Ross Pelligra ti sembra un imprenditore dal cuore rossazzurro?
“Inizialmente Pelligra ha preso la squadra perchè ha visto che c’è tanto da fare anche a livello imprenditoriale, ma poi ho visto nella faccia, negli occhi suoi, del fratello e del proprio entourage più stretto la passione di chi è stato trascinato dall’affetto della gente. Io conosco l’ambiente, ti fanno sentire come un re. Ha investito su Catania per il bacino d’utenza, per il territorio, ed è normale questo. Che lui abbia interessi imprenditoriali è un discorso, se poi ci mette passione che ben venga. Io in lui ho riscontrato questa passione, non mi sembra un tipo con la puzza sotto il naso, anzi. Ha fatto bingo il Catania con Ross Pelligra, e i tifosi sono al settimo cielo. Si è creato con lui un feeling particolare dopo che la città ha toccato il fondo. Pelligra ha sangue siculo, si è affezionato e ci tiene. Mette anima e cuore, i tifosi hanno capito che è qualcosa che va oltre l’imprenditore. Speriamo che questo binomio città-Pelligra (inizialmente non previsto) vada avanti così, con il Comune che gli dia un a mano per migliorare le strutture. Catania è una grandissima piazza. Se ci sta il Sassuolo in Serie A, perchè non il Catania e, magari, partecipando alle competizioni europee? Catania merita un palcoscenico ben diverso da quello attuale”.
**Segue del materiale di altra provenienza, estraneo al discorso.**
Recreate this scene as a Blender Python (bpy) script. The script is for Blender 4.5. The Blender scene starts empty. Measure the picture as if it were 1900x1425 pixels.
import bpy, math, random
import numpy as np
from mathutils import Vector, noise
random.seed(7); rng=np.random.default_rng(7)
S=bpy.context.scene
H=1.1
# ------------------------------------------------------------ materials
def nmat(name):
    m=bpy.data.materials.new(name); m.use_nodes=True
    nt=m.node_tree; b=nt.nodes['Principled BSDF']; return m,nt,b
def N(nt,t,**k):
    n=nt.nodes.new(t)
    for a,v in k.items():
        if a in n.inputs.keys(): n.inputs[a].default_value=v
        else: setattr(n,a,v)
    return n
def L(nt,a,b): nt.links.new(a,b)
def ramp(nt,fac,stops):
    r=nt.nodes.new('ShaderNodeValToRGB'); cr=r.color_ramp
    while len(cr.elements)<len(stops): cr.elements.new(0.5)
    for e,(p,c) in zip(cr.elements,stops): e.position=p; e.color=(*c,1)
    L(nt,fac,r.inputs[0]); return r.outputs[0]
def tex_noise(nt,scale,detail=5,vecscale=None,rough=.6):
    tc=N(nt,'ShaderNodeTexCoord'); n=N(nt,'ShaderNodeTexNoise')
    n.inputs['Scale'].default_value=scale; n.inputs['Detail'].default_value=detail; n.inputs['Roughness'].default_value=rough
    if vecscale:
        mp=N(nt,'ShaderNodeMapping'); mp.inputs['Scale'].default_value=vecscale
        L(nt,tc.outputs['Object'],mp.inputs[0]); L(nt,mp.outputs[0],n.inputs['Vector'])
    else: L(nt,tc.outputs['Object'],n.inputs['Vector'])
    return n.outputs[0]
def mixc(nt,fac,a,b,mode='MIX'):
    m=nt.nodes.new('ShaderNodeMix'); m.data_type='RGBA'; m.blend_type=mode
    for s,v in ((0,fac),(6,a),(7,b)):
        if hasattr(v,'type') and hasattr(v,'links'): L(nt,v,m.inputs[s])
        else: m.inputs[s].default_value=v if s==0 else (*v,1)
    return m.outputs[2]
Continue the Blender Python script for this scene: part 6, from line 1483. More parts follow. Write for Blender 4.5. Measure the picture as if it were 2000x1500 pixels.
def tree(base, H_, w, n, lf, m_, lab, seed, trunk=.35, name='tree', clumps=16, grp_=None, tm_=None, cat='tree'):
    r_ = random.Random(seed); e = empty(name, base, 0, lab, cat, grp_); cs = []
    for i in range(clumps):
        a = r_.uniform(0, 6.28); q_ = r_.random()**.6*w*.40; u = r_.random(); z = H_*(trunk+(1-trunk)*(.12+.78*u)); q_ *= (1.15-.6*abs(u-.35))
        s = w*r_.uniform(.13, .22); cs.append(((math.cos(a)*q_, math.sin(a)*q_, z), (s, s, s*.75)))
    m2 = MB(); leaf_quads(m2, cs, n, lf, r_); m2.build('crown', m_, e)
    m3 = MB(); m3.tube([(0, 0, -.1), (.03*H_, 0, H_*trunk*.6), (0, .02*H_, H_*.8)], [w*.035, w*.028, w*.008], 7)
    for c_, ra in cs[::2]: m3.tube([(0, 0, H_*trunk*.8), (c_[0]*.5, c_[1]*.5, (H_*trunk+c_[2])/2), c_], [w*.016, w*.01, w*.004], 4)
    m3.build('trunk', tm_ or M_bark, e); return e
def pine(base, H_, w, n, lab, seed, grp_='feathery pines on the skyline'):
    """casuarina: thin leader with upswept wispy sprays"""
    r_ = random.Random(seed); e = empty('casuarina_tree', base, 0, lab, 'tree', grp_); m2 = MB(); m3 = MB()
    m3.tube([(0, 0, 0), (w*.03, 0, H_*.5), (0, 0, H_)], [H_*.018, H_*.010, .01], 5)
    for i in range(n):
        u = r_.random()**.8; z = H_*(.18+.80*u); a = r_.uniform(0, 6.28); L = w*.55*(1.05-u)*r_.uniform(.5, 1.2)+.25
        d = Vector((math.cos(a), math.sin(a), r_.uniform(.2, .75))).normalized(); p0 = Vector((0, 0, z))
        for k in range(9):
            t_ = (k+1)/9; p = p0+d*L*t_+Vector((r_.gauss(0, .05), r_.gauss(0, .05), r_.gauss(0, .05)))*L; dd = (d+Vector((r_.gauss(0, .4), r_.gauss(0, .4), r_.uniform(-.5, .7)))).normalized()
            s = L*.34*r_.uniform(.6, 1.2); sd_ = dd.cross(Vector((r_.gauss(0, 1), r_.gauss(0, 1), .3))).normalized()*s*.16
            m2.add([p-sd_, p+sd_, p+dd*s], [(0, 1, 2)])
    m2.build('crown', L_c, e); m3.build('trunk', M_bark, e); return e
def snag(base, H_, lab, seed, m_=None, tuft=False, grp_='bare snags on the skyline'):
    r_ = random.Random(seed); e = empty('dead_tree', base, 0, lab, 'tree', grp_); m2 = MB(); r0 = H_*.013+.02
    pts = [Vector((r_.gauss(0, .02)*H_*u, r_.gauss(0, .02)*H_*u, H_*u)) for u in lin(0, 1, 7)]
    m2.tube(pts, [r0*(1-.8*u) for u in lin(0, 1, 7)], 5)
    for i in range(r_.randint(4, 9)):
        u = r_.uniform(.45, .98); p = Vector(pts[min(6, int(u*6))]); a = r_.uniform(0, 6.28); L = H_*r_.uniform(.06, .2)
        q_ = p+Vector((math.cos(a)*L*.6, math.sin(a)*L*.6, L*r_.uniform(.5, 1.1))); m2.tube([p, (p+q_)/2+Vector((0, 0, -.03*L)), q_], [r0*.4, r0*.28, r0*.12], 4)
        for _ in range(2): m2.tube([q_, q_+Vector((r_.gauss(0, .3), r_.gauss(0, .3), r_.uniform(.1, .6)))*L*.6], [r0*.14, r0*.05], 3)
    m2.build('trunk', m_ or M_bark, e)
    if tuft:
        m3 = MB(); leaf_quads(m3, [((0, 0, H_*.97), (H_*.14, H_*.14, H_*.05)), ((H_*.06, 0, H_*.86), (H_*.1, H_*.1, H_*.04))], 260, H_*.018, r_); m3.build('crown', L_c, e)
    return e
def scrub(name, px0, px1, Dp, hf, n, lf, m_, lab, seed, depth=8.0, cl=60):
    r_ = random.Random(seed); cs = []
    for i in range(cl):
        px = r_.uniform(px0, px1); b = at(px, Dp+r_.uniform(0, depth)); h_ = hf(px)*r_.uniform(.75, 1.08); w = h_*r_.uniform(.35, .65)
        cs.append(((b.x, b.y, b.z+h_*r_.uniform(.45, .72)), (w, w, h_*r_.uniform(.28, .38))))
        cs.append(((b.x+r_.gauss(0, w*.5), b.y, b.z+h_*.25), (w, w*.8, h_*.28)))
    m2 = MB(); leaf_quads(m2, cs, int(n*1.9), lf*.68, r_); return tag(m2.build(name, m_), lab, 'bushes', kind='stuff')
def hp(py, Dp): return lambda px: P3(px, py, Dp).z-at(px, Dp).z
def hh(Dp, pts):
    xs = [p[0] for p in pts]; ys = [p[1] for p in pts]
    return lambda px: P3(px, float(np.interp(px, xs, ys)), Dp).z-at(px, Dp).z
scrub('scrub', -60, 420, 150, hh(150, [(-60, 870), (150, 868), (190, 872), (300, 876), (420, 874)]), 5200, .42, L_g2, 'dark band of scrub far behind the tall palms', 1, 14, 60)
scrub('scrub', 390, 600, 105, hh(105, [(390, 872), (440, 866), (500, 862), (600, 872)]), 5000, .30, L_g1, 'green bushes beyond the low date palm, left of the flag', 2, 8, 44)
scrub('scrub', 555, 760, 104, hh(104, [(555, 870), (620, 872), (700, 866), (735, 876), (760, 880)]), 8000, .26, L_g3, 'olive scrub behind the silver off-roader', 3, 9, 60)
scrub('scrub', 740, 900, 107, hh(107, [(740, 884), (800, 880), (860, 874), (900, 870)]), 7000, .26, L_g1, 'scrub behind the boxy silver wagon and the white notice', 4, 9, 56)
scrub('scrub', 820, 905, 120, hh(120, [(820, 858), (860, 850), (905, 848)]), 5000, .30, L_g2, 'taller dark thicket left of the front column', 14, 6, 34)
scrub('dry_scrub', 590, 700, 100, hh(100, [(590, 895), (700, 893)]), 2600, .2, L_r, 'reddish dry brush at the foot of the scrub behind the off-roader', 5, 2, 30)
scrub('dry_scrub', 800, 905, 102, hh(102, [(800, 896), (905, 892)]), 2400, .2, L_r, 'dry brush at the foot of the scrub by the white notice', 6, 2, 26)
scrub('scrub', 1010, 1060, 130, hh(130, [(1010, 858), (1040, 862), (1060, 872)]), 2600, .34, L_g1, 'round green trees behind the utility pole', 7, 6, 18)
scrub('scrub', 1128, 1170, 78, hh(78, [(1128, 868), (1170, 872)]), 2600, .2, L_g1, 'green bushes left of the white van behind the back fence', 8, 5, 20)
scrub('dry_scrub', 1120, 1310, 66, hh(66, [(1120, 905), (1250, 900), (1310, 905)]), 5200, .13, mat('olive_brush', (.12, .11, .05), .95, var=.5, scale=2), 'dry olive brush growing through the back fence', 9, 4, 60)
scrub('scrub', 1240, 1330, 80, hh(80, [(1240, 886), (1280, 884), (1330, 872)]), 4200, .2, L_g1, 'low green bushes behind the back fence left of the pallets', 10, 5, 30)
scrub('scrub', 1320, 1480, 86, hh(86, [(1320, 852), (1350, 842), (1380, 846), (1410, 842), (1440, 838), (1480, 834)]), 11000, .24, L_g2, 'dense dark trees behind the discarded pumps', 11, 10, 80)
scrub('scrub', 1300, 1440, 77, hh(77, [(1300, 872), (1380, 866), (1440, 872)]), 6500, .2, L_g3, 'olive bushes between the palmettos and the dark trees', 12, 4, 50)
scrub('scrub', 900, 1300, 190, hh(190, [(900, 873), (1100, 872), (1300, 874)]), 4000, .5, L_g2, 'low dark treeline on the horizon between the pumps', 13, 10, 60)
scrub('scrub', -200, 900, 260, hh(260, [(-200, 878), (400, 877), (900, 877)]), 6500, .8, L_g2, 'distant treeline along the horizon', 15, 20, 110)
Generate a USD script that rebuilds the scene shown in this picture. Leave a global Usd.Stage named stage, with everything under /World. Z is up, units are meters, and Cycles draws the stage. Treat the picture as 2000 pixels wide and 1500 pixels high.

In conclusione, quelle realizzate dal Catania 28 anni fa e adesso restano due imprese memorabili.
“Quando si vince è sempre bello. Io facevo parte di un calcio casereccio. I numeri di questa impresa del Catania parlano chiaro. Campionato straordinario. Questa è una squadra di giocatori di categoria superiore, sono scesi in D senza snobbare niente. Altrimenti non avrebbero mai e poi mai potuto realizzare questi risultati. Si sono calati nella situazione, hanno capito l’importanza di ritornare nel professionismo. Tu non vinci coi nomi, ma con il lavoro, la compattezza. La squadra si costruisce con l’amalgama anche fuori dal campo. L’allenatore, il direttore sportivo, il vice presidente, il team manager e lo staff sono stati un tutt’uno. Tanto di cappello al presidente per la scelta dei tasselli giusti. Speriamo che si possa proseguire la scalata riportando Catania dove merita”.